### INFORMATION SUPPLIED:
########
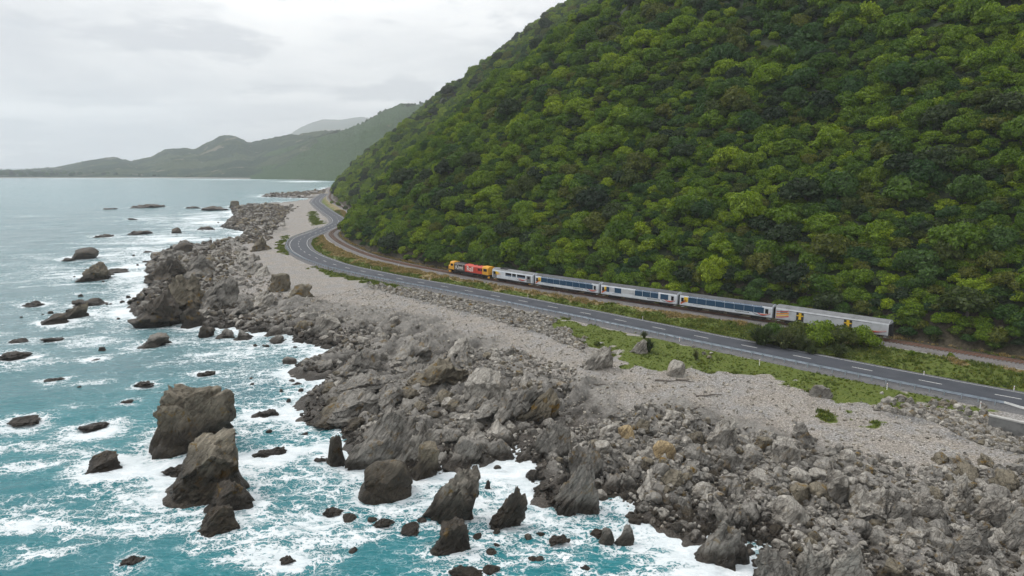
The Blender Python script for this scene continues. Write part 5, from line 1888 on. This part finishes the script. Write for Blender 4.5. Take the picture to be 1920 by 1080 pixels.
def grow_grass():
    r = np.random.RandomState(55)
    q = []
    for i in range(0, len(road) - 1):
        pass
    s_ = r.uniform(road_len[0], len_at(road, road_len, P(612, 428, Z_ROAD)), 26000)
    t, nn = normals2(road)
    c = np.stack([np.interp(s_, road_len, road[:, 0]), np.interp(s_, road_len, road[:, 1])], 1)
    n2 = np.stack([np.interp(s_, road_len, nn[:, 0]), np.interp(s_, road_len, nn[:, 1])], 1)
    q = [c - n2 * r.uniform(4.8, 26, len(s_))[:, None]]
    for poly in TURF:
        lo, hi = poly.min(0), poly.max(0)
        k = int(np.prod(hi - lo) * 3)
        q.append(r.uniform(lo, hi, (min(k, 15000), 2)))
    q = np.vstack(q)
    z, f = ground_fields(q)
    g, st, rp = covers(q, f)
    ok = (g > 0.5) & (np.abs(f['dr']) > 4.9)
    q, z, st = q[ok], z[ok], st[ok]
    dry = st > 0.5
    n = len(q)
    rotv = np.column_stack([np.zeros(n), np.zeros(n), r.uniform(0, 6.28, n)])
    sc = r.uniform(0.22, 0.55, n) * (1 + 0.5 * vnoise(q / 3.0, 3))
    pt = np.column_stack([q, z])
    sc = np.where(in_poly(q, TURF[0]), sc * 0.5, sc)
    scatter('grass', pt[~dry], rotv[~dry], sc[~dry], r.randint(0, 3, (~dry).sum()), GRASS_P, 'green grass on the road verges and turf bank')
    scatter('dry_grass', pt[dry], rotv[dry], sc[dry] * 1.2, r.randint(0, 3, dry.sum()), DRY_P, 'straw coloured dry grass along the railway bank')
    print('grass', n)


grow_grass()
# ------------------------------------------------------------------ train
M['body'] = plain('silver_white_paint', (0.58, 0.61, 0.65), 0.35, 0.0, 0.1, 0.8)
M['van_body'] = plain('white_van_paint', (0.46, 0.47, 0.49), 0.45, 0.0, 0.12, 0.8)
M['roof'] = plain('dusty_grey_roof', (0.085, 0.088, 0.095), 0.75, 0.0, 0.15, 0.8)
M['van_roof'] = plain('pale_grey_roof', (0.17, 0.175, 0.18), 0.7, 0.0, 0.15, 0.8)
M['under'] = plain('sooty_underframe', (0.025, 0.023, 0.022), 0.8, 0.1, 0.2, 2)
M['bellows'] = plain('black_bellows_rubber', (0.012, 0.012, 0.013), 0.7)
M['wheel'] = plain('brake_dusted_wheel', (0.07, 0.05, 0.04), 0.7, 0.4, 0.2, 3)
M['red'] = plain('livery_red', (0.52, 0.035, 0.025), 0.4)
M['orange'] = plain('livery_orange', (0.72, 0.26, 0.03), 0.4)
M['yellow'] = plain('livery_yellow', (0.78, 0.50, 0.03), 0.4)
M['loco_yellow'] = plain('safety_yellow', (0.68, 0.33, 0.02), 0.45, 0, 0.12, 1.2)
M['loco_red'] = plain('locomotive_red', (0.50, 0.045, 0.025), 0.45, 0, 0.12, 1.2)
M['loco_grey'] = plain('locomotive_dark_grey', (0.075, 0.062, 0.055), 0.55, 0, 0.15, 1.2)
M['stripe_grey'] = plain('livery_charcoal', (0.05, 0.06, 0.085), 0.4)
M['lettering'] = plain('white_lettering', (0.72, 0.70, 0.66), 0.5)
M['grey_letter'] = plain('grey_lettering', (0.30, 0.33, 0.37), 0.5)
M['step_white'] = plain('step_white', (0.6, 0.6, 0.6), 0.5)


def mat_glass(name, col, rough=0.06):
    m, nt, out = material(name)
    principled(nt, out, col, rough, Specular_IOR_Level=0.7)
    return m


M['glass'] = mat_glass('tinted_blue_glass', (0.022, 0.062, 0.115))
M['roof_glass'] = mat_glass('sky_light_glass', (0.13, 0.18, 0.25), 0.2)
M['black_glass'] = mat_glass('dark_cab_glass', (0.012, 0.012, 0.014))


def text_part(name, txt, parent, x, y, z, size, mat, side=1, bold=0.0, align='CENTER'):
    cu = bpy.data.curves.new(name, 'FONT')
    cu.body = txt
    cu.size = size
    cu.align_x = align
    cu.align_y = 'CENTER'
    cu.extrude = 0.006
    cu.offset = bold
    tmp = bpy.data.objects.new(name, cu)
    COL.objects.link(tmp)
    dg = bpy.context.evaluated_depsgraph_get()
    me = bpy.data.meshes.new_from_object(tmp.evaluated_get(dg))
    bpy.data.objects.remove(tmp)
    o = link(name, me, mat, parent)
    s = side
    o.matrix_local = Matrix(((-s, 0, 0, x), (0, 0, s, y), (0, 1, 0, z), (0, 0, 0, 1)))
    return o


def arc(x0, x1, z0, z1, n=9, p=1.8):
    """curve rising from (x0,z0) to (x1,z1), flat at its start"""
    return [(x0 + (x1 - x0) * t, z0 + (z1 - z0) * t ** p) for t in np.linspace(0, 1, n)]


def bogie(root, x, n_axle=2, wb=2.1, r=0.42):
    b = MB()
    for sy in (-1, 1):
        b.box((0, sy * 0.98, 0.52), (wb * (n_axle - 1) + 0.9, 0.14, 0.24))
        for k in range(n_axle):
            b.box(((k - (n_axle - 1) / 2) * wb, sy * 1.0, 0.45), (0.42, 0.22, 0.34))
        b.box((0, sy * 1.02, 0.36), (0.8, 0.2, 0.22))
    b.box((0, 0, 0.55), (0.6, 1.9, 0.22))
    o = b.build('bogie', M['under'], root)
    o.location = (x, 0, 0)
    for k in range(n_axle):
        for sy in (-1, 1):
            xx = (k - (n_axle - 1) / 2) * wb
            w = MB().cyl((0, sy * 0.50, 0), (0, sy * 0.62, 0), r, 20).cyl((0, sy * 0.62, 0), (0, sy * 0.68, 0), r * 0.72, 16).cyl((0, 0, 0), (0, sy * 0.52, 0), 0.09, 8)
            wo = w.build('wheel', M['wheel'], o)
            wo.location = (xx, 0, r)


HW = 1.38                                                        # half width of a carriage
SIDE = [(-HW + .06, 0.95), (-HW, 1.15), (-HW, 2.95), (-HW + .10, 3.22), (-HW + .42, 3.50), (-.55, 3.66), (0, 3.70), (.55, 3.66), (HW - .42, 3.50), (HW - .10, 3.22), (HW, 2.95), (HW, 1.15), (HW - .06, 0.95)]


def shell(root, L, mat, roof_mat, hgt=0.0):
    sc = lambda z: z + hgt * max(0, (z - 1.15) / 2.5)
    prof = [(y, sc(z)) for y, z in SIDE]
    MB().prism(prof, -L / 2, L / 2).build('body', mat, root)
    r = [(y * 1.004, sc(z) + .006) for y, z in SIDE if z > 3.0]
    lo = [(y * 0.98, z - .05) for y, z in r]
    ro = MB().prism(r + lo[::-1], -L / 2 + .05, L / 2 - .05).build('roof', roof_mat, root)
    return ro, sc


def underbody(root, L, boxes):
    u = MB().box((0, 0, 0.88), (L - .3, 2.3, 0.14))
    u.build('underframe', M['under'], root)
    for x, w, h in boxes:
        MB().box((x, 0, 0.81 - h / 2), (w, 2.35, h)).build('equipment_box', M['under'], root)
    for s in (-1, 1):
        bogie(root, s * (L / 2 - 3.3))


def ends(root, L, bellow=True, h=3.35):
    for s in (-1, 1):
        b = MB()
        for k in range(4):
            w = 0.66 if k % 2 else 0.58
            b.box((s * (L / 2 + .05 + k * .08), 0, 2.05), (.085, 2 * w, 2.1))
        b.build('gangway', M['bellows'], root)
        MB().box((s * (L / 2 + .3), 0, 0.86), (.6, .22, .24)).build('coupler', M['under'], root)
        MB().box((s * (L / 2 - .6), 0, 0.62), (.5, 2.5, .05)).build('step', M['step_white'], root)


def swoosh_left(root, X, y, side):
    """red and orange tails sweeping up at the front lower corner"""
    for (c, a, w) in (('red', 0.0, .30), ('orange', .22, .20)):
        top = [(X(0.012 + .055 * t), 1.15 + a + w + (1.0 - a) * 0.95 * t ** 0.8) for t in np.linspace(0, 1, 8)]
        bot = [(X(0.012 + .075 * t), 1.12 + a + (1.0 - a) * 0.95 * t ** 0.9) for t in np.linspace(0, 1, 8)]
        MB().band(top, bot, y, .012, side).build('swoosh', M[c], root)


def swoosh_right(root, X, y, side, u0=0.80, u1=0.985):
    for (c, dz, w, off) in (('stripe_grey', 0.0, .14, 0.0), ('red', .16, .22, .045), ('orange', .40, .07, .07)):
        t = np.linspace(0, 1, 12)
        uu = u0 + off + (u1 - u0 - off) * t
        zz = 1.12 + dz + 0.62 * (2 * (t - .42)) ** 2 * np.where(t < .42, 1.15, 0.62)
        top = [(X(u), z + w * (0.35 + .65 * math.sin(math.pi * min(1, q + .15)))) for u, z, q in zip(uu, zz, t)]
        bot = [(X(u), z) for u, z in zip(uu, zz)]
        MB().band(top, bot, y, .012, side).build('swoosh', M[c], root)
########
### STATED EXERCISE:
Restate each line from the start of the listing through the line bearing "print('grass', n)" word for word. Drop the pictures.

### COMPLETE ANSWER:
The Blender Python script for this scene continues. Write part 5, from line 1888 on. This part finishes the script. Write for Blender 4.5. Take the picture to be 1920 by 1080 pixels.
def grow_grass():
    r = np.random.RandomState(55)
    q = []
    for i in range(0, len(road) - 1):
        pass
    s_ = r.uniform(road_len[0], len_at(road, road_len, P(612, 428, Z_ROAD)), 26000)
    t, nn = normals2(road)
    c = np.stack([np.interp(s_, road_len, road[:, 0]), np.interp(s_, road_len, road[:, 1])], 1)
    n2 = np.stack([np.interp(s_, road_len, nn[:, 0]), np.interp(s_, road_len, nn[:, 1])], 1)
    q = [c - n2 * r.uniform(4.8, 26, len(s_))[:, None]]
    for poly in TURF:
        lo, hi = poly.min(0), poly.max(0)
        k = int(np.prod(hi - lo) * 3)
        q.append(r.uniform(lo, hi, (min(k, 15000), 2)))
    q = np.vstack(q)
    z, f = ground_fields(q)
    g, st, rp = covers(q, f)
    ok = (g > 0.5) & (np.abs(f['dr']) > 4.9)
    q, z, st = q[ok], z[ok], st[ok]
    dry = st > 0.5
    n = len(q)
    rotv = np.column_stack([np.zeros(n), np.zeros(n), r.uniform(0, 6.28, n)])
    sc = r.uniform(0.22, 0.55, n) * (1 + 0.5 * vnoise(q / 3.0, 3))
    pt = np.column_stack([q, z])
    sc = np.where(in_poly(q, TURF[0]), sc * 0.5, sc)
    scatter('grass', pt[~dry], rotv[~dry], sc[~dry], r.randint(0, 3, (~dry).sum()), GRASS_P, 'green grass on the road verges and turf bank')
    scatter('dry_grass', pt[dry], rotv[dry], sc[dry] * 1.2, r.randint(0, 3, dry.sum()), DRY_P, 'straw coloured dry grass along the railway bank')
    print('grass', n)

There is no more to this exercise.